Anyway - let's get to the film review! HARRIET is a handsomely made biopic about a truly heroic woman. Cynthia Erivo (TV's THE OUTSIDER) plays Harriet with a fierce, earnest, anger and an almost disturbing religious certainty.  It's interesting to me that writer-director Kasi Lemmons' chooses not to interrogate how far Harriet's religious visions were just the product of being brutalised with a head injury.  In general, this is a film of earnest faith, and that may be off-putting to some. The only doubt shown that her visions are just brain damage is signalled by a character who is clearly sexist so we're being told not give them credence. I did however like how a preacher (Vondie Curtis-Hall) that we are led to believe is an Uncle Tom appeaser actually turns out to be a node on the railroad, showing us the difficult choices facing black people - having to show an outward face of conciliation while being subversive.  

Harriet never doubts herself, though, and that makes her an almost unapproachable, and certainly irreproachable heroine. Characters in this film are either all the way good or bad. The most interesting character is therefore that of Marie, played by Janelle Monae (HIDDEN FIGURES). She's an elegantly dressed free rich black woman who is roundly censured by Harriet for not being sympathetic for what it means to be a slave. But she shows her own heroism in the end. I also liked the character of a young black boy who starts off helping slave-catchers before finding his conscience.  It's also rather brave to show that black people and indeed native Americans were complicit in slavery. 

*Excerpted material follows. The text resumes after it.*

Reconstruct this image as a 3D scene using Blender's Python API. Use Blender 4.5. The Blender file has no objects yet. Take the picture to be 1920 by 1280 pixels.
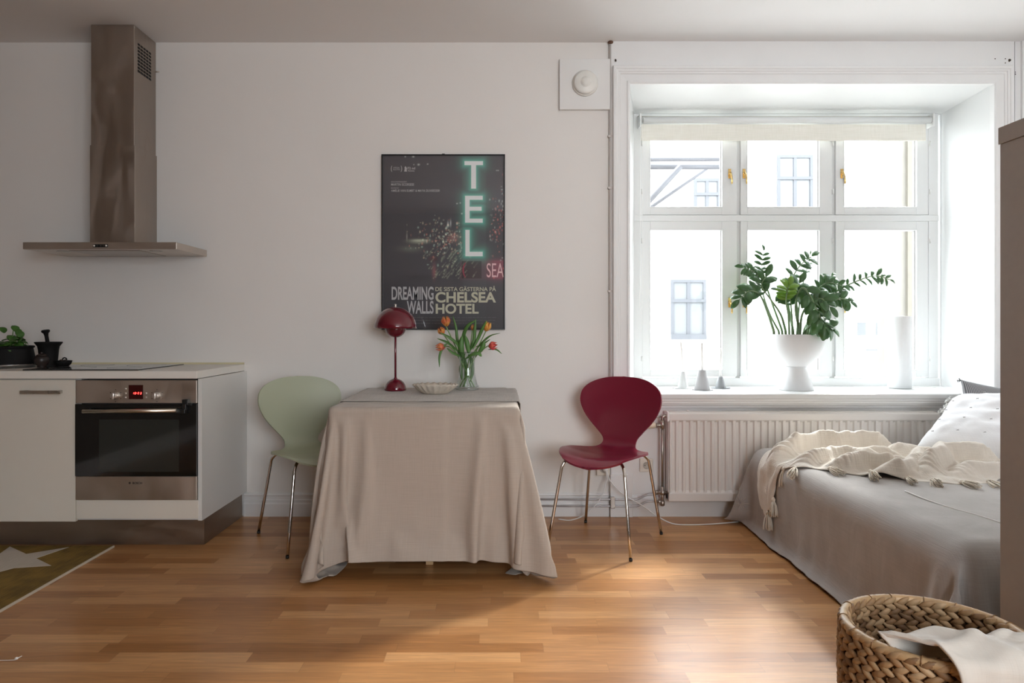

But as we rapidly move through Harriet's work on the railroad into the civil war, I did wonder at Kasi Lemmons omitting Harriet's involvement in the notorious and disastrous Harper's Ferry Raid by John Brown. Maybe this was too difficult and complicated to include - and it remains a rather controversial event. Brown was an abolitionist and so one of the good guys right! But then again his rogue militancy didn't help the cause - in fact in made it harder for the abolitionists in congress to deal with increasingly paranoid slave states. The problem is that if we don't deal with Harriet's controversial judgements, then we are left with nothing more than almost religious icon.  

Still, there's a magnetic fascination with Erivo's performance. And for those of us outside of the US who have little US history in our schooling, the film serves a worthy purpose of educating us. I hadn't been aware, for example, of just how many free blacks lived alongside enslaved blacks in Delaware, and the legal and emotional complications of mixed marriages. I also loved John Toll's cinematography.  There's a kind of cliche of the southern slave film, bathed in warm yellow light and the heat of the cotton plantation.  It's good to recognise how far north slavery went.

HARRIET has a running time of 125 minutes and is rated PG-13. HARRIET played Toronto 2019 and was released in the USA and UK last November and is now available to rent and own.